I feel like I'm being emotionally manipulated

you are.

a relationship involves a lot of give and take. it involves meeting each others needs, and it also, often, involves putting your partner before yourself. and sometimes it may even involve getting out of your comfort zone, which can be a bit of a grey area.

ive had a number of partners ask me to do things with them that were awkward or not my thing at first (whether it be something sexual, a romantic gesture, or even some sort of activity like say going to a restaurant where i was pretty unlikely to like the food). likewise, there were a number of times ive asked my partners to step out of their comfort zone. and there were things ive said a firm no to, and things my partners said a firm no to. everyone feels rejected, to some extent, when that happens.

the key is really communication. pressure, manipulation, and "prove your love to me"isms generally shouldnt be a part of that. if your guy wants to see you look sexy on instagram, thats something worth considering, even if its new or awkward! its worth hearing each other out about how each of you feels about it (and respecting any differences). its also worth saying no to, should that be your decision. everyone tests their partners love on some level, and everyone can be a little bit manipulative at times when it comes to getting their needs met. its worth knowing that people with bpd traits can be extreme, in that regard.

dont be misled: while its an important point about the nuances of relationships, i dont think the instagram, misunderstanding, lets call it, is the big issue, or why you ultimately broke up. but there is a fundamental dynamic at play that, should you reconcile, needs some reexamining. your loved one needs "proof" of your love, and on some level, you need to "prove" that love. and there is a big difference between showing love and "proving" it.

youre doing this even now.

Excerpt
Do I ignore his rages/lashing out?

you dont take them as an opportunity to "prove your love". you dont take them as an opportunity to use communication techniques to "say the right thing" or soothe him.

Excerpt
Especially because he's been seeking external validation this whole time, which to me is like emotional cheating.
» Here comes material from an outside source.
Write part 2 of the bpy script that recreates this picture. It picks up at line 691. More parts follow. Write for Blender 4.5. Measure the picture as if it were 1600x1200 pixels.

He doesn't see it that way, and he basically is telling me this is a natural cause and effect reaction (doesn't feel validated by me, so he "needs" to seek it elsewhere).

frankly speaking, the guy is in a downward spiral that has little to do with you, little to do with any particular recent incident, and hes saying or doing whatever, to get by, in the moment.

the answer to that, to the extent there is one, is strength and consistency; those things are attractive, although there is no guarantee they will reconcile your relationship. but they are also vital, whether or not you get back together.